Where in Canada is solar power most effective?
The farther south you get, for the most part, is going to be better. Southern Ontario has great solar resource, southern Alberta has great solar resource, southern Saskatchewan.
What compelled you to install a solar system? Was it about money or something else?
What drives my investment as much as anything else is the value that I get from it—I call it geek value. Suppose I get a cup-of-coffee-a-day worth of enjoyment out of this solar system. Let’s try to put a dollar figure on it. If I get a cup-of-coffee-a-day worth of not revenue but just enjoyment out of having the system, that pushes it to a 22 or 23 per cent return on investment. There are elements of every decision you’ll make, whether in business or personal finance, that are not just about pure financial return—whether it’s risk, preference or your own judgements. Just as an example, I’m going to spend a little money to get a better monitoring system so that I can look at every individual panel and see what every individual panel is doing. If you did a financial analysis, that’s almost a pure loss, but it’s giving me a different service. It’s giving me something I value, which is the ability to hyper-analyze my solar system, so I’m okay with that.

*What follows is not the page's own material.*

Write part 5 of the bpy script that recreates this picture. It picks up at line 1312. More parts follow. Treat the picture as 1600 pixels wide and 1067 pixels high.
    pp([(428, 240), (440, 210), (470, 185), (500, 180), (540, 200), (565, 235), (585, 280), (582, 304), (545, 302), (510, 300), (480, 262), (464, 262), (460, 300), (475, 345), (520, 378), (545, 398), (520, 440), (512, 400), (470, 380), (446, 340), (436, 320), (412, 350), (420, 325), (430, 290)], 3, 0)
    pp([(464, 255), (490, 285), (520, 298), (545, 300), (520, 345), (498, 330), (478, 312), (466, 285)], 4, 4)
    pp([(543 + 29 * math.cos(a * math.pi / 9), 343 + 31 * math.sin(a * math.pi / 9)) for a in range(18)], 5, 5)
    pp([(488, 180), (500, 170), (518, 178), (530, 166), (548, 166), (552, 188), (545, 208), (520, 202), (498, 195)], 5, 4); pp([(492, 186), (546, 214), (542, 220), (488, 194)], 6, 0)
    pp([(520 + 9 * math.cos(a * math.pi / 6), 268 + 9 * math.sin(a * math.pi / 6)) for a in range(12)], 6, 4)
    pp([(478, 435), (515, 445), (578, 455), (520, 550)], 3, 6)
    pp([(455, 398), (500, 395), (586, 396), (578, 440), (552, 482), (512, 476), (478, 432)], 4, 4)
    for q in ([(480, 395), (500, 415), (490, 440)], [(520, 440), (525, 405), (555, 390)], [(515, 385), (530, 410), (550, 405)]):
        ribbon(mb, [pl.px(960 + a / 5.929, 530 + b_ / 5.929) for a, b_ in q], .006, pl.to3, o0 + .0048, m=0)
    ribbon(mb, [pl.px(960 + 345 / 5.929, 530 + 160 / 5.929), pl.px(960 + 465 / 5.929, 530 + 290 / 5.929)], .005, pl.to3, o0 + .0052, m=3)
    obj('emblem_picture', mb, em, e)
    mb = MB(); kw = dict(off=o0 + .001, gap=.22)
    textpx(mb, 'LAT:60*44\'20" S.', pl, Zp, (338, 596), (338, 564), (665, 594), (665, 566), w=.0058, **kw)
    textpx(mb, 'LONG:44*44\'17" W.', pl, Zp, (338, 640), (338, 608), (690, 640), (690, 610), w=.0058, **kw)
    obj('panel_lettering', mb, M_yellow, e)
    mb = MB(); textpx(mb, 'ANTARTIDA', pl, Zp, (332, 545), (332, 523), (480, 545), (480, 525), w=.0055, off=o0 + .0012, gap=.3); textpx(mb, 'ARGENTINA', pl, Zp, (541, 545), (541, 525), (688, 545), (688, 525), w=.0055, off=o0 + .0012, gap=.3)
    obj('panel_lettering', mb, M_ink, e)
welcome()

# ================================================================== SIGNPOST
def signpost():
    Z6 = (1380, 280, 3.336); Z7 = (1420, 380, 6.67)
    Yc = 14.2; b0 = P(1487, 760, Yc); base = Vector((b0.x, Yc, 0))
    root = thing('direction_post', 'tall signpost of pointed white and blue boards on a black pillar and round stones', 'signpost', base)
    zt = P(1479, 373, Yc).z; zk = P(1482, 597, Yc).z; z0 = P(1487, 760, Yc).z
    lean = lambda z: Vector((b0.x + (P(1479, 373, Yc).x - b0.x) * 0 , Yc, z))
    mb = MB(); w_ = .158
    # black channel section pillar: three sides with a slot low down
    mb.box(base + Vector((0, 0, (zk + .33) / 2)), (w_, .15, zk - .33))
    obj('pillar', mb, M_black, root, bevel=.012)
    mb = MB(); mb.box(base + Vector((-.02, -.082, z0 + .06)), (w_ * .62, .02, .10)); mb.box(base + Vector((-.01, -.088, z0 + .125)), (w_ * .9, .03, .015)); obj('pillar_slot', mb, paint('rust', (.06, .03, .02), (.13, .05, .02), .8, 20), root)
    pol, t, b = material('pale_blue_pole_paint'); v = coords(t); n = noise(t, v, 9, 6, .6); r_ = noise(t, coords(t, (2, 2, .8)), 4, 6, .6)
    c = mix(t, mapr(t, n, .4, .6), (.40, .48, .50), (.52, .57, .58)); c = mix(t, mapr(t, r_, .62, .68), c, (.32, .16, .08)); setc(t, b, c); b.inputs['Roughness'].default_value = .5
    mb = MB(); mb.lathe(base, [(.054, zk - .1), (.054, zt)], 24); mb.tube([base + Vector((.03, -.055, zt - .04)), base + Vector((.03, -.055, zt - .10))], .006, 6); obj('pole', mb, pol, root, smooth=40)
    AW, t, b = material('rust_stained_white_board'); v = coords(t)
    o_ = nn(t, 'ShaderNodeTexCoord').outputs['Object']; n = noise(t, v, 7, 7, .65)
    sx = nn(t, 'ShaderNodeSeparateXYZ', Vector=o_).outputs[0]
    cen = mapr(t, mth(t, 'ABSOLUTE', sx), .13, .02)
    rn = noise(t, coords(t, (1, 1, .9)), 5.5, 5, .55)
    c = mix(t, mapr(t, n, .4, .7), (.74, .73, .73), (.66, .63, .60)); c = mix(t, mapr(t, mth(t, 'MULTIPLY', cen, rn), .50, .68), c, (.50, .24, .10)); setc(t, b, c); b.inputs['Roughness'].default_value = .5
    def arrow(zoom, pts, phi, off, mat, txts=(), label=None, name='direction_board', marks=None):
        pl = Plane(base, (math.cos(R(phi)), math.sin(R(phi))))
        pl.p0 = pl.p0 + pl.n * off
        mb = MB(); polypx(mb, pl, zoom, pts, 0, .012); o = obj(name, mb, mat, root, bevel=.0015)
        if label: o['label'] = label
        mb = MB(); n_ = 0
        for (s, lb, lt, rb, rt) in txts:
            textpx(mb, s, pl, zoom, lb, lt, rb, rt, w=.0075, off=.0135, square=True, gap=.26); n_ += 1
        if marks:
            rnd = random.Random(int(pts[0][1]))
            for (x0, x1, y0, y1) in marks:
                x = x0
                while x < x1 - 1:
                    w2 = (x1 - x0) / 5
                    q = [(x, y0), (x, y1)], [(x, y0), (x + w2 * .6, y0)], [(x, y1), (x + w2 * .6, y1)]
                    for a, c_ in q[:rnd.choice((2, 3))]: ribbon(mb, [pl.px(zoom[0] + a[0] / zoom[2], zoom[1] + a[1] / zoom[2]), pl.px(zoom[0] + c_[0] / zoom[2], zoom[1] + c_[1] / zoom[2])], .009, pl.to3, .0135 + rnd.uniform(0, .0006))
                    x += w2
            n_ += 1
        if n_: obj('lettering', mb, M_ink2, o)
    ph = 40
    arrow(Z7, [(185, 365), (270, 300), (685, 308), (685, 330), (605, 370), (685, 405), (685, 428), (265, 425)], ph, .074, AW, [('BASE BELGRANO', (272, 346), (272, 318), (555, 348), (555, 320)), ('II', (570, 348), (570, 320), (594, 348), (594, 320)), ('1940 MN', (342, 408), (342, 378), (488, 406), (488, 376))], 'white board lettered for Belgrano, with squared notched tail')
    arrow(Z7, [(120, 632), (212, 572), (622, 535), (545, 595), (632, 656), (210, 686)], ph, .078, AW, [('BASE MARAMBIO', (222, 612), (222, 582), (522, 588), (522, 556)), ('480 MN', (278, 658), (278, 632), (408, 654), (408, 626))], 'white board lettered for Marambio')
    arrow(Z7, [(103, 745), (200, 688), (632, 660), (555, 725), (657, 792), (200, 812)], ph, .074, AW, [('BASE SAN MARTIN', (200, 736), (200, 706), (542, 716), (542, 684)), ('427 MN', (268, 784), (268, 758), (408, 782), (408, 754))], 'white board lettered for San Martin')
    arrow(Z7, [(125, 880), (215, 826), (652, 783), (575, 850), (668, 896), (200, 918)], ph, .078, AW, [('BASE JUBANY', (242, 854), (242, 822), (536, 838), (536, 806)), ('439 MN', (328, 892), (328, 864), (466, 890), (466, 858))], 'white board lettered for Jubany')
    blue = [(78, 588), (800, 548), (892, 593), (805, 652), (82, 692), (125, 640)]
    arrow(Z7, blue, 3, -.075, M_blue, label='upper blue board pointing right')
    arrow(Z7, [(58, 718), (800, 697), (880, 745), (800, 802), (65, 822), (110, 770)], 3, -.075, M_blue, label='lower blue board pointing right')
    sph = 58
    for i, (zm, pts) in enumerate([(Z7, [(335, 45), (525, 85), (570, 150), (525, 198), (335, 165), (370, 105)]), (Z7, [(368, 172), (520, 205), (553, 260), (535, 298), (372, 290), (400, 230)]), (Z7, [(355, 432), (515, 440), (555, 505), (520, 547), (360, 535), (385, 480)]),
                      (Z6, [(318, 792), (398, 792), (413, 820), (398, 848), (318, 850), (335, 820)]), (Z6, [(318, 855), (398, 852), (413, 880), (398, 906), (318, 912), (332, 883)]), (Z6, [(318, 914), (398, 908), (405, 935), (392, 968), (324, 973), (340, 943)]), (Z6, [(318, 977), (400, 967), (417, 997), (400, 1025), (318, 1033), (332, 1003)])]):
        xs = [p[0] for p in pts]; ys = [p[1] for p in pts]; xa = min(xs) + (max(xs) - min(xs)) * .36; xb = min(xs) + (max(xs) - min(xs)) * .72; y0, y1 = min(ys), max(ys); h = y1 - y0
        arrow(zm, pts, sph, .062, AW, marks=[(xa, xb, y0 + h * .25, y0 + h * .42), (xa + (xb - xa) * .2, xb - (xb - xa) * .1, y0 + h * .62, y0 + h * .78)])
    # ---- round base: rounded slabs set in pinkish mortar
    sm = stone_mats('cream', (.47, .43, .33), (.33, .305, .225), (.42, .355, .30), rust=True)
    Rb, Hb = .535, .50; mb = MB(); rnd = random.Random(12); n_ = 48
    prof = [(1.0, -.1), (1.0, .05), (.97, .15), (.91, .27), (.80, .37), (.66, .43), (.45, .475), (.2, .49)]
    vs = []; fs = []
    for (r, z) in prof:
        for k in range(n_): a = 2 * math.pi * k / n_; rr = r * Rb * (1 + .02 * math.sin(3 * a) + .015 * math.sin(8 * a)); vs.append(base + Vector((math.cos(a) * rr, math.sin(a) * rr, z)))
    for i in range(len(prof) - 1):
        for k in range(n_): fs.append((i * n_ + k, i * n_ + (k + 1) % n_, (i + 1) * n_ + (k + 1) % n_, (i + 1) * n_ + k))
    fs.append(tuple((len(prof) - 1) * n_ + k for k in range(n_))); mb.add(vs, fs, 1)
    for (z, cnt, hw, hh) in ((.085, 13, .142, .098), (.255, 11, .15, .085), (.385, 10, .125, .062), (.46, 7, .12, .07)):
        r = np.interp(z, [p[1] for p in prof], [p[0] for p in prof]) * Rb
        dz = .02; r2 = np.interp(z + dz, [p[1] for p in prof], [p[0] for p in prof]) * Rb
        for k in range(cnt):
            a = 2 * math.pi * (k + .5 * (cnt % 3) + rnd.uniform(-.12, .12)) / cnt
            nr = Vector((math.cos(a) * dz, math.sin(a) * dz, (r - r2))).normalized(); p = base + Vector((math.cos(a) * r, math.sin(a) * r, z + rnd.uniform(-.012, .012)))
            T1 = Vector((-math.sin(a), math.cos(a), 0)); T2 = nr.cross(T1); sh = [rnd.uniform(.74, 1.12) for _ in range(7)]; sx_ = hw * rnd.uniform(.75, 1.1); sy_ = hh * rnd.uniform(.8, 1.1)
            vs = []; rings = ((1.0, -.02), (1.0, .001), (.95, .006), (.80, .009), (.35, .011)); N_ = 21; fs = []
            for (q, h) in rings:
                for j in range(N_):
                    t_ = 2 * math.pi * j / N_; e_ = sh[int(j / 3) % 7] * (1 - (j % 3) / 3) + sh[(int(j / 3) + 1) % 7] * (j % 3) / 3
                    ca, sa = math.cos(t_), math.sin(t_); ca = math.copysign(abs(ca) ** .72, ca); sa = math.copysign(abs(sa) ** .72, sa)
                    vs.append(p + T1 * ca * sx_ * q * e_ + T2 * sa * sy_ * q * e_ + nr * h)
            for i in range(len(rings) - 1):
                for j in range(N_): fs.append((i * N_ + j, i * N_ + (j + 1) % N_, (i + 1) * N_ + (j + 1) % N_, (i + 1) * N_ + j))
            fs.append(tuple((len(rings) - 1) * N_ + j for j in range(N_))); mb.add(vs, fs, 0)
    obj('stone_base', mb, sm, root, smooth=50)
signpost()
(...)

It’s better looked at it in some ways the way we’d look at a car. We look at things like what’s my fuel economy, what’s my depreciation, what’s my likely maintenance costs, my insurance costs, but we also factor a lot of things into the decision such as do I like the colour, do I like driving this car, do I think I’m going to enjoy what signal this car sends to the world about me. I think there are elements of all those things in a solar system that people attach value to. So if I end up on paper with a break-even rate of return after 20 years, it’s probably still a good investment for me.